Israel removed all of its troops and every resident in the 2005 Disengagement from Gaza, he noted, including some who had lived in the area for decades. Israel opened the border crossings and also actively supported the region's reconstruction at the time.
"The Israeli presence in Gaza was terminated," he observed, "But after Israel completed its redeployment from Gaza, a murderous and illegitimate terror group violently revolted against the legitimate Fatah leadership, overthrowing it by force. Hamas operatives murdered Fatah leaders, at times throwing them from rooftops in broad daylight."
"While Hamas continued firing, Israel employed, time and time again, the diplomatic channels, including many appeals to the U.N. – in an attempt to bring about a cessation of rocket fire," he said.
Those attempts were ineffective, as was the IDF's redeployment and re-termination of its presence in the region.

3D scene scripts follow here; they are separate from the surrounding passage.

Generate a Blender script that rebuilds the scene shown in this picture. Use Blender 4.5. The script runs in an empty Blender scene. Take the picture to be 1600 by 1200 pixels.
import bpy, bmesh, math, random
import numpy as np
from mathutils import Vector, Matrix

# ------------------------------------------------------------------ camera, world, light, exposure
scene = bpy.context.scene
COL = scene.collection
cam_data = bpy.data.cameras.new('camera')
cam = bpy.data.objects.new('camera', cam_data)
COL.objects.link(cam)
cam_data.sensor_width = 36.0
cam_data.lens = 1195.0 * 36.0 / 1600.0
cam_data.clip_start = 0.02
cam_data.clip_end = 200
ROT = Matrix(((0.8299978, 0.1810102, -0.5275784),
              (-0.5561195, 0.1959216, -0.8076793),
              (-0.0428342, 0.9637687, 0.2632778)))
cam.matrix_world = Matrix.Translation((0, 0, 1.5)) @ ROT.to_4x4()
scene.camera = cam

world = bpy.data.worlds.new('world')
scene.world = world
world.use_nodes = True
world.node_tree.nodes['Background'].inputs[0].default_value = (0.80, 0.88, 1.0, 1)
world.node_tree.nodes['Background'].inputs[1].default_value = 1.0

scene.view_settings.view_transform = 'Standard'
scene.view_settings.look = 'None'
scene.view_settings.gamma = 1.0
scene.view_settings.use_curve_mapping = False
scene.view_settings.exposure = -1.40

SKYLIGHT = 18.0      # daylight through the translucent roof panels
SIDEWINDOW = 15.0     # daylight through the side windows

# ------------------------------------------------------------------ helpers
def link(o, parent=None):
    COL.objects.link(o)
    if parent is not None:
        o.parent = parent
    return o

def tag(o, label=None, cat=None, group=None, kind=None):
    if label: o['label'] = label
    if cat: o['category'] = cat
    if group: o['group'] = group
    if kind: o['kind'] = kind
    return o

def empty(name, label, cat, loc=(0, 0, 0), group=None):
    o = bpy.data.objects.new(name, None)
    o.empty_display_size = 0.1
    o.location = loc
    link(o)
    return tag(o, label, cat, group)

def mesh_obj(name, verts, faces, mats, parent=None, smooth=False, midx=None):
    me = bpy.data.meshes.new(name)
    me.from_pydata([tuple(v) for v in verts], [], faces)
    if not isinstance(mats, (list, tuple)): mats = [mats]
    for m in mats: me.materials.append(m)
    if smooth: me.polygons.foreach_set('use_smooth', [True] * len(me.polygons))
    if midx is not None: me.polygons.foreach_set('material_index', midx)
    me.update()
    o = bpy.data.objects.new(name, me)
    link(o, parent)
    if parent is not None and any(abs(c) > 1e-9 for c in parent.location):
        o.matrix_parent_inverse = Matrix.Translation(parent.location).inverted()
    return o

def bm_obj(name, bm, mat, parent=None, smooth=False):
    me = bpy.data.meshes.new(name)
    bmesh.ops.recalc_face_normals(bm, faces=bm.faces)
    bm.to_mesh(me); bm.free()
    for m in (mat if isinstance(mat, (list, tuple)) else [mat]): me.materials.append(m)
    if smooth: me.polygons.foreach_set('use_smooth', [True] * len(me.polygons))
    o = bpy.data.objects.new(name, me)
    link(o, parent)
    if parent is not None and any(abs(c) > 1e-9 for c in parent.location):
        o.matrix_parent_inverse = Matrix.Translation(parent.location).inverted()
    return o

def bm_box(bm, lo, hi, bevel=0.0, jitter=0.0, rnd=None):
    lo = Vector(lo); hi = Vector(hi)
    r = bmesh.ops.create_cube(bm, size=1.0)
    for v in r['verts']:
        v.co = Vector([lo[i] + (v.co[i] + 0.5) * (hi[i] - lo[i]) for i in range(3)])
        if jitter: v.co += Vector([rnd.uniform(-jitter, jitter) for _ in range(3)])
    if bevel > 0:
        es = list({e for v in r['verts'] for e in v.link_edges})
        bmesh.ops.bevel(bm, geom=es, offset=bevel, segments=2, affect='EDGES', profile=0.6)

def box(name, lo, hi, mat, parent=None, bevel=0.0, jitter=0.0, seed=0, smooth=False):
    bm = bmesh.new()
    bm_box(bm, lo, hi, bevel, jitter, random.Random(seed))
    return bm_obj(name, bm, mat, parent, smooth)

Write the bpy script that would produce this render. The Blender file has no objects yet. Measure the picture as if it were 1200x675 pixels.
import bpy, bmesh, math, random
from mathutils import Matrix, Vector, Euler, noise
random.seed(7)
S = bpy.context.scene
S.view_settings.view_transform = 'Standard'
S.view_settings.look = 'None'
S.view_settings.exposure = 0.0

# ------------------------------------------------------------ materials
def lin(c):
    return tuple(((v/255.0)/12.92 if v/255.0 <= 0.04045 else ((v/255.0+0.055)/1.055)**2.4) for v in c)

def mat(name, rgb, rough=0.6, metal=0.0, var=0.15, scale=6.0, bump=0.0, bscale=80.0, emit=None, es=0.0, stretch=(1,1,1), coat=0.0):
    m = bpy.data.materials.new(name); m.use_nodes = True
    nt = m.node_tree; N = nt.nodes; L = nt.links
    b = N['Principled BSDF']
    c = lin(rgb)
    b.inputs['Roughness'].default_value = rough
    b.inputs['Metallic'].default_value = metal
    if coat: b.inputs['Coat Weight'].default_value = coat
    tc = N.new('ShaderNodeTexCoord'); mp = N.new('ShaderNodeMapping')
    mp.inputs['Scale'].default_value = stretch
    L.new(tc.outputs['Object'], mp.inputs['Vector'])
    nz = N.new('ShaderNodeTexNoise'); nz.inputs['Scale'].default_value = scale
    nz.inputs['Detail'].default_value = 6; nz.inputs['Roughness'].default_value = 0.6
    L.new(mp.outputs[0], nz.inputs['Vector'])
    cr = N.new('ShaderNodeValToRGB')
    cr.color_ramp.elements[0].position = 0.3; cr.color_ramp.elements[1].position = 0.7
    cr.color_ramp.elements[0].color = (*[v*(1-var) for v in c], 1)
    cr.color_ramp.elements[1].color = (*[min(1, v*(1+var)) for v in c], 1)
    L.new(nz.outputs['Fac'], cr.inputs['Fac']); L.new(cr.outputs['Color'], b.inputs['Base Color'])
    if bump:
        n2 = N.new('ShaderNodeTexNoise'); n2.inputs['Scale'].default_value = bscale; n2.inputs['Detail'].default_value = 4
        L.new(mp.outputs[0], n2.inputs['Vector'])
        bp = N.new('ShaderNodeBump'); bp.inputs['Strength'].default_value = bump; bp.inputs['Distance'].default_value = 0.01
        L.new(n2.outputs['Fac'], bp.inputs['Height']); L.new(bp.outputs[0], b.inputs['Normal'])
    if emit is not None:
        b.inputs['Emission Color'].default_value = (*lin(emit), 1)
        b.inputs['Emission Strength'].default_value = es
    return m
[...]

"Hamas responded with incessant rocket fire aimed at killing children, women and innocent civilians. Instead of building Gaza and caring for the welfare of its citizens, Hamas built tunnels to attack Israel, cruelly using children and innocent Palestinians to hide terrorists and ammunition. Hamas terrorists built rocket launchpads and storages near schools, in mosques and kindergartens. They have booby-trapped urban neighborhoods and used Palestinian children as human-shields in order to hide terrorists and means of warfare," Peres pointed out.
"The State of Israel was forced to defend itself. It acted out of obligation to its citizens, like any sister state in the family of nations would. Israel has been criticized for its actions against Hizbullah attacks from Lebanon and Hamas attacks from the Gaza Strip," as well as for building the security barrier in Judea and Samaria to prevent suicide bombers from entering the country.
"This criticism did not stop the rockets from hitting the South and the North, nor did it stop terrorists from blowing themselves up in our central cities," he said.
"Those in pursuit of peace have justice on their side. Those who monger war will forever be criminals."
With an uncharacteristic shade of bitterness, Peres predicted, "Members of the commission would have never compiled such a report should their children have resided in Sderot and have suffered the terror of daily rocket fire."